Friday, July 6, 2012

It’s Like They Were Asking For It

Nature has a funny — not funny ha-ha but funny sheesh — way of teaching us why we have things like firefighters and the taxes to pay for them.

The city where the Waldo Canyon fire destroyed 346 homes and forced more than 34,000 residents to evacuate turned off one-third of its streetlights two years ago, halted park maintenance and cut services to close a $28 million budget gap after sales-tax revenue plummeted and voters rejected a property-tax increase.

[…]

Colorado Springs, which depends on sales tax for about half of its revenue, was hit harder than most. The city — the birthplace 20 years ago of the Taxpayer Bill of Rights, which later passed statewide and has been pushed around the country to restrict government spending — became a high-profile example of cost-cutting. The law restricts government spending to the previous year’s revenue, adjusted only for population growth and inflation.

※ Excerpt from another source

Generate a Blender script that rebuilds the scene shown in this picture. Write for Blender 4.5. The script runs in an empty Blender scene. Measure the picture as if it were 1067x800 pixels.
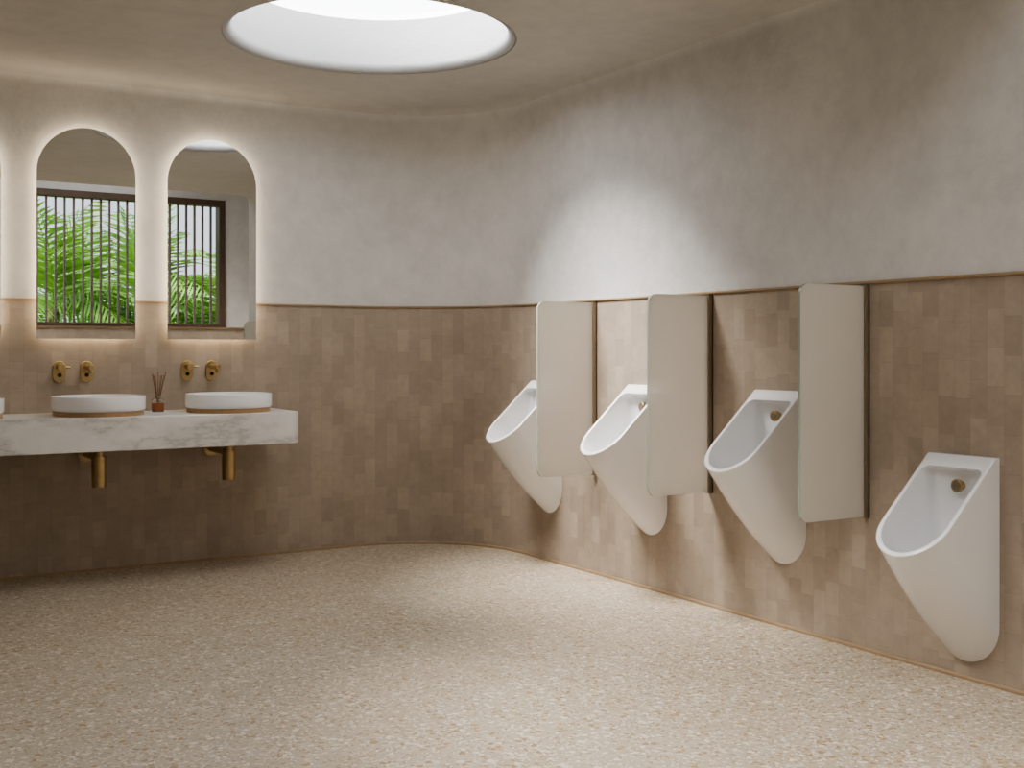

The sad part of this — aside from the loss of property and livelihood — is that this lesson will most likely be lost on the people who could learn the most from it. But I’m sure there is some anti-taxer standing out there in the smoldering ruins of what was once his own house saying that it was God’s will and that raising taxes to pay for firefighters is a frivolous waste of his money when it could be spent on more important things like a car elevator.